The traditional lining is tin, which has a natural non-stick quality, and bonds effectively to the copper so it can be laid on very thinly. However, it doesn’t last indefinitely, and so the pans need retinning every few years – which is where Thomas Gameson comes in.
 
I showed Gameson a couple of my copper pans which I’d brought with me, which have a telltale copper gleam showing through the tin lining. They are battered and frankly a bit grubby looking, but he was unfazed, asking: “Shall we knock out the dents for you? Some people don’t want us to, as they’ve become part of the character of the pan.”
Out in the entrance, a scuffle of dogs, two Irish setters and a spaniel, heralded the arrival Gameson’s daughter Carmen, the eighth generation in the business, and the team member behind the newly user-friendly website, designed to make it easier for us to work out how to measure our pans and calculate the cost of retinning.
 
 
 
It’s not cheap – a 15cm pan might work out at £36 – but that is far less than buying a new one of the same quality, and there is the satisfaction of not sending another cheap pan to landfill.
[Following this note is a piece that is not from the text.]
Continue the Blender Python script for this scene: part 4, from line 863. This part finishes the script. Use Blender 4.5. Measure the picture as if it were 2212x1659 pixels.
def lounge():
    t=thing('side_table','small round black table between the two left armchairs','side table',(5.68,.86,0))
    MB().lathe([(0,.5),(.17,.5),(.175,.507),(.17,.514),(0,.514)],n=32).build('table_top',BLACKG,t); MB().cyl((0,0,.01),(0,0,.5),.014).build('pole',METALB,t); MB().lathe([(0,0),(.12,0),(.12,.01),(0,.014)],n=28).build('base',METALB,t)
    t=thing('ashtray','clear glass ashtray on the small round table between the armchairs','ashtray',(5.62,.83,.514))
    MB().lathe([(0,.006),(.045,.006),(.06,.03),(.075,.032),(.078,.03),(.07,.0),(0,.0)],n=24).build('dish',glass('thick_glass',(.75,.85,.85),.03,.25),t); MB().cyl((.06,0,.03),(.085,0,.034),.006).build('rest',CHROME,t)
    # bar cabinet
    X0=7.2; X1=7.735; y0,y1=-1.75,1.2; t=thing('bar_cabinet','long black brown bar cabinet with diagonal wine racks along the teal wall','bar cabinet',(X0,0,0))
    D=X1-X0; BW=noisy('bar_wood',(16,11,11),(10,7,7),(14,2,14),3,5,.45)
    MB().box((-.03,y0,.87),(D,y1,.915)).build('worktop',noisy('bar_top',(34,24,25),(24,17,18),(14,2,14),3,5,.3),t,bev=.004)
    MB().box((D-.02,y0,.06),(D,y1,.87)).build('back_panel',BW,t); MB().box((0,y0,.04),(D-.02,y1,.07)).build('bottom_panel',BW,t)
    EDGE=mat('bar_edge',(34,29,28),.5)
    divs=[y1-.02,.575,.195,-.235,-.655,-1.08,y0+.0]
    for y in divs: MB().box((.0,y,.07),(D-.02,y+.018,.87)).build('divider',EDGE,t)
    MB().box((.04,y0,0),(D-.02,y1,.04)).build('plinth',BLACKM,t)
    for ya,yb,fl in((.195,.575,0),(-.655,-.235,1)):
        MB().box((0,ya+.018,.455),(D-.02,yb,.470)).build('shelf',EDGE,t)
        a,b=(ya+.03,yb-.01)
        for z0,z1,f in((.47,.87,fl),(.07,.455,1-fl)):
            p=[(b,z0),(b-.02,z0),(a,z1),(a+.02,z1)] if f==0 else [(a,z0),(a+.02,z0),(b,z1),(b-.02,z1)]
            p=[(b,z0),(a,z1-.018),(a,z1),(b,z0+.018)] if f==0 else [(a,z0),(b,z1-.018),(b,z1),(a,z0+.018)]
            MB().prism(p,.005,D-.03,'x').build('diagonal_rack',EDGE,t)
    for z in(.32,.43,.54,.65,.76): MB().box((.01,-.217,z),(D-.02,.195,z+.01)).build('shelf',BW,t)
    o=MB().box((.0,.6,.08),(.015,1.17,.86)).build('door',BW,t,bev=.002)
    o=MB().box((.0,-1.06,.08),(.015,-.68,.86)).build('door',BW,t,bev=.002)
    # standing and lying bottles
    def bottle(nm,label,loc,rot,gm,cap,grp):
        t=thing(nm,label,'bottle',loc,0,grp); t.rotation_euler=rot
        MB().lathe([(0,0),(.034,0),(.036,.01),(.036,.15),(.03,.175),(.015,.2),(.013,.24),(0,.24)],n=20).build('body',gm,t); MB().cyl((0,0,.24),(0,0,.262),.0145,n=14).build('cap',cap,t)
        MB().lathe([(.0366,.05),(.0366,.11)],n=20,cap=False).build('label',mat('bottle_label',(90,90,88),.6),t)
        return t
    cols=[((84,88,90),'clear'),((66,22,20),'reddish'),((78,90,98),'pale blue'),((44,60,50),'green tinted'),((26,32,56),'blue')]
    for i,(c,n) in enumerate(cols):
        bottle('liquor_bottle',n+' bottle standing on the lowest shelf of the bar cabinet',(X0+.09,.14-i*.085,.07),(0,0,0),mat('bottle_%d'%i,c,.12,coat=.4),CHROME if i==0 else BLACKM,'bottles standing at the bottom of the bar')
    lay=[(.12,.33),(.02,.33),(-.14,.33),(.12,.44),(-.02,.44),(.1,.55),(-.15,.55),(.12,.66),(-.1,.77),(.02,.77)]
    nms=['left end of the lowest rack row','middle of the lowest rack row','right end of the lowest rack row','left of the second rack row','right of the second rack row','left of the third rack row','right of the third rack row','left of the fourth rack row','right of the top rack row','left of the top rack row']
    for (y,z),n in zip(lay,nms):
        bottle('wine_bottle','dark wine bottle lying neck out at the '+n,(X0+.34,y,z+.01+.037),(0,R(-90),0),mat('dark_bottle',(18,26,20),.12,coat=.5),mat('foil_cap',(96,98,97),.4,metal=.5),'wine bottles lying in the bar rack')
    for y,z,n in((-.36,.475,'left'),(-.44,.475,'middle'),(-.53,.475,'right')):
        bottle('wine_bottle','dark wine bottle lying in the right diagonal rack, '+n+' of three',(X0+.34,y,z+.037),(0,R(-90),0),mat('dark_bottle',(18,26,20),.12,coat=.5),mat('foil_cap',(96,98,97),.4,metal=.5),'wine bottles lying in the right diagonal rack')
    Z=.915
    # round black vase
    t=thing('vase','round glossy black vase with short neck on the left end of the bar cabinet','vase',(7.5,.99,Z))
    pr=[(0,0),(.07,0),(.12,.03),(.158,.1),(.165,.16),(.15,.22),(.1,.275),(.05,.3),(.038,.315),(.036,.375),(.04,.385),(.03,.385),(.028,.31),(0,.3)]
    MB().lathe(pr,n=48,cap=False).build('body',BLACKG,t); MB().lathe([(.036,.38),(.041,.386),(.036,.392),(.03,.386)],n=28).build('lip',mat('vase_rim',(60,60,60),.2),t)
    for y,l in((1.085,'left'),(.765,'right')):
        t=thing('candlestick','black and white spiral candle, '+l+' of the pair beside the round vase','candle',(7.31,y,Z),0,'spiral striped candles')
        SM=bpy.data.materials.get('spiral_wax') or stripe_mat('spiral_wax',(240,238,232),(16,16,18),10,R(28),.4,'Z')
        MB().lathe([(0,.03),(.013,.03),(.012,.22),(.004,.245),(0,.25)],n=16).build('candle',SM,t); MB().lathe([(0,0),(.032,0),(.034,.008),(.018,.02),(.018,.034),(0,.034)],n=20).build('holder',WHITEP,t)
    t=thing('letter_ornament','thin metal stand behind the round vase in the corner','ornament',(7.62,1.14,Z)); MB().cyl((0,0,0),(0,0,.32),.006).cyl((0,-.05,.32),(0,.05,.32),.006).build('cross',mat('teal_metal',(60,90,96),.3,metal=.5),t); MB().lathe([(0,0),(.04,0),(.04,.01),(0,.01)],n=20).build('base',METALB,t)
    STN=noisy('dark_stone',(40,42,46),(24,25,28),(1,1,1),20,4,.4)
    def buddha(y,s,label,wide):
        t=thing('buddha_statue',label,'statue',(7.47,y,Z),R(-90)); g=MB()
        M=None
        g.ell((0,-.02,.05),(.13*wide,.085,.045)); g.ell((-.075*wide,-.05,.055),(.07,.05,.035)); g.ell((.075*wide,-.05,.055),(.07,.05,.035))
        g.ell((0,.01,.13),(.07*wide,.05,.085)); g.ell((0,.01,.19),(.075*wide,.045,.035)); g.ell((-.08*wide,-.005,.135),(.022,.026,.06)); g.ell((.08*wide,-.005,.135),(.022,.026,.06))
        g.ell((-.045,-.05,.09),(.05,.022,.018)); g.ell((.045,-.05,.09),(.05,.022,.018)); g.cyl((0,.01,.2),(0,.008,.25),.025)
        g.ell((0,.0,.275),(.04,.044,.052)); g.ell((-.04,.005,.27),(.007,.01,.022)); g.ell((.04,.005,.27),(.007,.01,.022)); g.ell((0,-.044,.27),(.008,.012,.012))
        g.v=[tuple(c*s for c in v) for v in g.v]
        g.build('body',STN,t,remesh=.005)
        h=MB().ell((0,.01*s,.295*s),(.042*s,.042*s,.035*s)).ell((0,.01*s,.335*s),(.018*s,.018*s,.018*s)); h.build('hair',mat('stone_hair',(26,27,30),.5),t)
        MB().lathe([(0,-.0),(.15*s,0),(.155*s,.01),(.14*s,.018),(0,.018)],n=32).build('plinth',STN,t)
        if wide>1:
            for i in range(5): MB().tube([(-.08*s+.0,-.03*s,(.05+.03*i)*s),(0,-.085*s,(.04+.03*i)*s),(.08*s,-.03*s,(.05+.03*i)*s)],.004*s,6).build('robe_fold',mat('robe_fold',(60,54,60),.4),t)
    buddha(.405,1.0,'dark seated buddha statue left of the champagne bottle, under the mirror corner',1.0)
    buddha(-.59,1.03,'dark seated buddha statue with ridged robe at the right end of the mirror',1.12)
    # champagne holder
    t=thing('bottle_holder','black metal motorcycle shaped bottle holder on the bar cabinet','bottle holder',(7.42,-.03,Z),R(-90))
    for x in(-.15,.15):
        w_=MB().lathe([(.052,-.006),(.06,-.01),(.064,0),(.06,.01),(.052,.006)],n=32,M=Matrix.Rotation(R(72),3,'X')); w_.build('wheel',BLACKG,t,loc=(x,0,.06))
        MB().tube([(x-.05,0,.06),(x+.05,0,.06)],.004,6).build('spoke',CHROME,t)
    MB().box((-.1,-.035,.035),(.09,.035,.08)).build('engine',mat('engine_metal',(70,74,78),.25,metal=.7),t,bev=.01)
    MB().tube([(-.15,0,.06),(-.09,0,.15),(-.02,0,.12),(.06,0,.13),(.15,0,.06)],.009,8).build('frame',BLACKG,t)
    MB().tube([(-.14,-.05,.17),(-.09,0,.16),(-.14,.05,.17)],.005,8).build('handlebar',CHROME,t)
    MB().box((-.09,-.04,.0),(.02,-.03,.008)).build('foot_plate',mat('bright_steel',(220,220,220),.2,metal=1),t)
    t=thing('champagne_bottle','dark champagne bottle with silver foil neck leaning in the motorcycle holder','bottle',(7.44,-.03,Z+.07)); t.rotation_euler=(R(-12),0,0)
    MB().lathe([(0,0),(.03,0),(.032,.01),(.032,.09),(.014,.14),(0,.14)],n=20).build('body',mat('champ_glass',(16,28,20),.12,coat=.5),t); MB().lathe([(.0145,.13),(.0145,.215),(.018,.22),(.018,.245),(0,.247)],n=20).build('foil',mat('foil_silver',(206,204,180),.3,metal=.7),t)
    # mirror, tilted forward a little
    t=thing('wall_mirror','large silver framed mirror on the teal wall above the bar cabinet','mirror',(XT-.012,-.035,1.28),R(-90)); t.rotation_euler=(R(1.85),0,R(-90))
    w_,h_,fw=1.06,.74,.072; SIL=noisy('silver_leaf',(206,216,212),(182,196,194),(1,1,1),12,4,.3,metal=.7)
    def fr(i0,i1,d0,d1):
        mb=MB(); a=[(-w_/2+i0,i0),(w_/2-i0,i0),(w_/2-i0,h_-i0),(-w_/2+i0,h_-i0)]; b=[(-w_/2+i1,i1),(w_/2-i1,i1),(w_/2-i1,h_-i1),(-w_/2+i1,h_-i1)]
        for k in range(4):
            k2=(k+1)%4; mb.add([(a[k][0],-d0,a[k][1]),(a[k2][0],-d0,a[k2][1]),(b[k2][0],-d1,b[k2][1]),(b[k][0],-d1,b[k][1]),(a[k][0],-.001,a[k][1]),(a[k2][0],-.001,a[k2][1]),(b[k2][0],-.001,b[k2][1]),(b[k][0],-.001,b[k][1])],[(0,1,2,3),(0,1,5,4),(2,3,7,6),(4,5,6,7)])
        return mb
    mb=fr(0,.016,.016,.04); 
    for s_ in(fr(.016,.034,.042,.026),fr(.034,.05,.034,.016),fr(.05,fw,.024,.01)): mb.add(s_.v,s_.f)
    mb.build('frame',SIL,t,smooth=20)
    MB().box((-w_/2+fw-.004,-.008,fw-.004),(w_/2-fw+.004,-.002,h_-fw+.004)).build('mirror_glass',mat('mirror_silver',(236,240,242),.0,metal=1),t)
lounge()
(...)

We headed out to the factory floor to see the process begin. First my pans went into a huge bath of alkali (similar to oven cleaner) to clean them. “Some pans are ready in half an hour. These will need an overnight soak,” Gameson announced. Trying not to take it personally, I headed over to where Keith, who has been with the company more than 20 years, was working on applying the tin to an elegant, sloping sided sauté pan.
The pan sat on a Dickensian-looking set-up of a rack over a single burner: I half expected a handful of chestnuts to be tossed alongside. Keith ran a stick of pure tin over the surface of the hot pan, drawing a bright line of silver over the pan like a magical crayon. As soon as there was enough liquid tin pooling in the base, he quickly brushed it with deft thorough strokes over the inside of the pan, before sharply tipping the lip so the excess tin dripped in a shower of sparks on to the ground. “It’s been the same process since Cleopatra’s time – some of her mirrors are hot-tinned,” Carmen explained.
 
Keith thrust the hot pan into a rusty bath of water, where it hissed and steamed, then carried it over to a makeshift table made of an old oil drum, and examined the inside intently, peering closely as he angled it one way and another.
“He is checking it is even, that there are no bubbles. You’ll always get faint marks from the brushing, but you don’t want anything that will interfere with how it cooks,” explained Gameson, before calling over, “OK Keith?” Keith nodded brusquely, polishing the outside with a cloth so that it gleamed, inside and out.
 
I left Gameson’s, entrusting my pans to the firm. Last week Carmen sent over the photographs: my pans are ready, but barely recognisable in their shininess. Even their cast-iron handles have a silvery gleam. That perfect sheen won’t last long, I know, but the brilliant new lining will give me years of good cooking. And that is copper bottomed.